The tabernacle (mishkan) is nothing if not a tightly structured, highly ordered space. Who may enter where, at what time, and in what garb—all is tightly regulated. The profane must never spill over into and thus violate the sacred. The sacrifices are carefully choreographed and presented “just right.” In a chaotic, terrifying world, one place, at least, is governed by order and structure. Bible scholar Richard Nelson explains that in Leviticus, “sacred space was seen as an island of structure and order surrounded by malevolent chaos. Sacred space provided the human mind with a fixed center, the solace of formed order in the midst of formless chaos.”6

It is perhaps tempting for many of us to adopt a condescending approach to all this preoccupation with order. We may imagine that we have moved beyond the kind of anxiety that seems at least partly to underlie Leviticus’ manifold legislation, and congratulate ourselves for our willingness to embrace life’s messiness. To be sure, there is something important—humanly and religiously—in our ability to tolerate and even embrace messiness. And yet the reality of chaos and the experience of seemingly total randomness are always with us, and the fear they induce is real—as, for many of us, is the theological questioning and struggle they call forth. Leviticus presents another, alternate reality to inhabit. Worship in the mishkan is “intended [as] a counterworld to Israel’s lived experience, which is dangerous and disordered. The counterworld offered in the tabernacle holds out the gift of a well-ordered, joy-filled, and peace-generating creation.”7 Bible scholar Samuel Balentine captures beautifully the point I am trying to make: “Who among us does not yearn for that one place, however small and difficult to find, that invites us to believe the ‘very good’ world God created and the world in which we scratch out our frail existence are in fact one and the same?”8 Leviticus attempts to describe and thus to evoke that place.
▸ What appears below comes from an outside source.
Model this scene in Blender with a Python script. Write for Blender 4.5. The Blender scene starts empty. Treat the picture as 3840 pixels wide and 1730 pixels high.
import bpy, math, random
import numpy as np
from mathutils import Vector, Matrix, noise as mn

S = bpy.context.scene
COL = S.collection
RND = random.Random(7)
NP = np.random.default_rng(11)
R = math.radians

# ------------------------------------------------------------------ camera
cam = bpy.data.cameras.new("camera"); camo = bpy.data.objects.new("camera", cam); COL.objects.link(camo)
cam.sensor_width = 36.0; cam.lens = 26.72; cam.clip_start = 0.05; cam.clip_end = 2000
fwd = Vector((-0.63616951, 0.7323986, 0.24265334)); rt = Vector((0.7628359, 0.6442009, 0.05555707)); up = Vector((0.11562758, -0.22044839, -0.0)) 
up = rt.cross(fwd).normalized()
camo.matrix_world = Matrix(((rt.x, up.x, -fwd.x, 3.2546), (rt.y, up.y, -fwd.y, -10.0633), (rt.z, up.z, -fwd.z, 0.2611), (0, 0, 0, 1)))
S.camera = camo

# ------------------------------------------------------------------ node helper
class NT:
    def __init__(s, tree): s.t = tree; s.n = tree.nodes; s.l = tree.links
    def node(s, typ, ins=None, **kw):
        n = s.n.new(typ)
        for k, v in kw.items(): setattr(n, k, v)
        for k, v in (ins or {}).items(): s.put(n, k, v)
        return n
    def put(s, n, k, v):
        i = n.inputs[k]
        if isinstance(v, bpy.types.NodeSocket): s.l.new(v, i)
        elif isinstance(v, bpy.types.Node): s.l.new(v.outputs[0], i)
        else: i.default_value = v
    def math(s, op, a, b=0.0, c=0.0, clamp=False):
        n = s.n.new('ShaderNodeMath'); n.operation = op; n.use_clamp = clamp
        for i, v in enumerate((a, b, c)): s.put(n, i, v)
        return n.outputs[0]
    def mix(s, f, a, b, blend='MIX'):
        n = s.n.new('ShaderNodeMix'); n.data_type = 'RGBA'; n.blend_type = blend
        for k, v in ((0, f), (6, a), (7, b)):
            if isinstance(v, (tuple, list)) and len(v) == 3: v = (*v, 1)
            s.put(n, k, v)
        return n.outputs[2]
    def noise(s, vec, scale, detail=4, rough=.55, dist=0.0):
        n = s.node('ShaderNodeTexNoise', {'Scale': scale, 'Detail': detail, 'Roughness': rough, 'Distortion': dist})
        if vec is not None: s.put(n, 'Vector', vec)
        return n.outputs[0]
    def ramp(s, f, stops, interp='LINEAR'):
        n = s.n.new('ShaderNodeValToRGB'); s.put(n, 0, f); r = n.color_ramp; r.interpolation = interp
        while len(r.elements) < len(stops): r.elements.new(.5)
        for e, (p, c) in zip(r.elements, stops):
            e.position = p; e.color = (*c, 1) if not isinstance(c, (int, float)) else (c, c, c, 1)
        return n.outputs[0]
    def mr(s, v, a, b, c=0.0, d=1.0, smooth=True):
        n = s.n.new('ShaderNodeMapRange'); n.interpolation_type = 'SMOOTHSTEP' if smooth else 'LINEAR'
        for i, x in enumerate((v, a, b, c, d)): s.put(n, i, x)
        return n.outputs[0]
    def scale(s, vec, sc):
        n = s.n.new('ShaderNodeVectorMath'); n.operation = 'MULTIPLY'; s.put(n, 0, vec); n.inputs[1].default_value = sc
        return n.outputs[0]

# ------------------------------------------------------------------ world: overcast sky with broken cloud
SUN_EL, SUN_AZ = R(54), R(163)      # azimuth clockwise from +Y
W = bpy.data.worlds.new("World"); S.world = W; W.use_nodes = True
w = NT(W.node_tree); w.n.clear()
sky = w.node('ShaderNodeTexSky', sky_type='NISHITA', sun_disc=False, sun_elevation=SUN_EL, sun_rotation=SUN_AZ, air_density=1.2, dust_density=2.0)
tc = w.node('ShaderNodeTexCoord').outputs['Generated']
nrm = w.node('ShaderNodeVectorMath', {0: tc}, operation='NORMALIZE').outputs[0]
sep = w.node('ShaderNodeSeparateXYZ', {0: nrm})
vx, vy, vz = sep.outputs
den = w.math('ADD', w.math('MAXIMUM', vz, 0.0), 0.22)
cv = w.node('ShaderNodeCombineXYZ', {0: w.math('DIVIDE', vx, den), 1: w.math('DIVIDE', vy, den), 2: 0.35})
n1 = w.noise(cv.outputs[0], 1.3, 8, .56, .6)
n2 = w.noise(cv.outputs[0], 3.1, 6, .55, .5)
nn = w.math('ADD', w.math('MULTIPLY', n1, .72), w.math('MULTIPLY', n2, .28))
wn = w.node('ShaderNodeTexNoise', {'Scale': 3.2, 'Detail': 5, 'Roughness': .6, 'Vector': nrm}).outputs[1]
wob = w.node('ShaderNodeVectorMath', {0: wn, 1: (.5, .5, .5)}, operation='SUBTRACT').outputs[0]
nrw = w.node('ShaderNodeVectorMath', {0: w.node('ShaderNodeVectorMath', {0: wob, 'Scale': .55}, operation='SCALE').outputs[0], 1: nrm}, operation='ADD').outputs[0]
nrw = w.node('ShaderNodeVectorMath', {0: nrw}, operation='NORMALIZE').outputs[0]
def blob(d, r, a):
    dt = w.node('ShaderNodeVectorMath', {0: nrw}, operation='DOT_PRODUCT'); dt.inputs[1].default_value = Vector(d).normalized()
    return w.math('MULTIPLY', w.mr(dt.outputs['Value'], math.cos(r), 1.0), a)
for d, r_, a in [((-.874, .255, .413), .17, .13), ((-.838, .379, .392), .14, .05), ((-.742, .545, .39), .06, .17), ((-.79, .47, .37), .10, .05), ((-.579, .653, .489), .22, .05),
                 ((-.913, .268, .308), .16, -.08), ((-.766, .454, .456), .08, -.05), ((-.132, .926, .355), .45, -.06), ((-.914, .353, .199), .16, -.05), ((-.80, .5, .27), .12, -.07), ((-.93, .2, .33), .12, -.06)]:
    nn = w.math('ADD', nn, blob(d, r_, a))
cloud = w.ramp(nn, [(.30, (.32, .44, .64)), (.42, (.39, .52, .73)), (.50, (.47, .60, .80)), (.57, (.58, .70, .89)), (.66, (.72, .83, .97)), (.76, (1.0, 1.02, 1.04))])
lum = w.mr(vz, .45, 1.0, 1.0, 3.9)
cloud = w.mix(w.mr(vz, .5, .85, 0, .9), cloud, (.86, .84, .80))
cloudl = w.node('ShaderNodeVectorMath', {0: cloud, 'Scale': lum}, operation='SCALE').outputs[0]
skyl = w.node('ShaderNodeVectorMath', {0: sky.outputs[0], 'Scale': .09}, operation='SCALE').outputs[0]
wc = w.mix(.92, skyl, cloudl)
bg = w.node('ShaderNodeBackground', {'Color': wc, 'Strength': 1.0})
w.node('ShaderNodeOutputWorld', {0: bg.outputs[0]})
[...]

In reading and studying Leviticus, we are invited to imagine and inhabit just such a space—if only for a brief moment.

 

What happens to a person who has visited the mishkan—and by extension into our own time, who has imaginatively entered the mishkan through close study of the book of Leviticus? Having partaken of, or merely glimpsed, the counterworld that the mishkan represents, a person is changed (at least when the practice “works”). After the glimpse he has been afforded, nothing looks quite the same anymore. He sees that another reality is possible, that the chaos and suffering he observes all around him are not ultimately all there is. As the anthropologist Clifford Geertz wonderfully puts it, “Having ritually ‘lept’… into the framework of meaning which religious conceptions define, and the ritual ended, returned again to the common-sense world, a man is—unless, as sometimes happens, the experience fails to register—changed. And as he is changed, so also is the common-sense world, for it is now seen as but the partial form of a wider reality which corrects and completes it.”9 To read Leviticus, then, is to enter a different kind of world, a small pocket of reality in which God’s will is heeded and perfectly executed, in which chaos and disorder are kept at bay—in which, thus, God is already fully God, even as the realities outside fall painfully short of that long longed-for dream.

 

Shabbat Shalom.

1 For a Jewish example of this view, see Gersonides (Ralbag, 1288-1344), Wars of the Lord, 6:1. Gersonides adopts the Platonic view, namely that God created the world out of eternal, formless matter.

2 Jon D. Levenson: Creation and the Persistence of Evil: The Jewish Drama of Divine Omnipotence (1988), p. 12.

3 Levenson, Creation and the Persistence of Evil, p. 19.
4 Levenson, Creation and the Persistence of Evil, p. 38.

5 Robert Alter, The Five Books of Moses: A Translation with Commentary (2004), p. 541.

6 Richard D. Nelson, Raising up a Faithful Priest: Community and Priesthood in Biblical Theology (1993), p. 27

7 Walter Brueggemann, Theology of the Old Testament: Testimony, Dispute, Advocacy (1997), p. 664.
8 Samuel E. Balentine, Leviticus (2003), p. 18.

9 Clifford Geertz, “Religion as a Cultural System.” in The Interpretation of Cultures (1973), p. 122.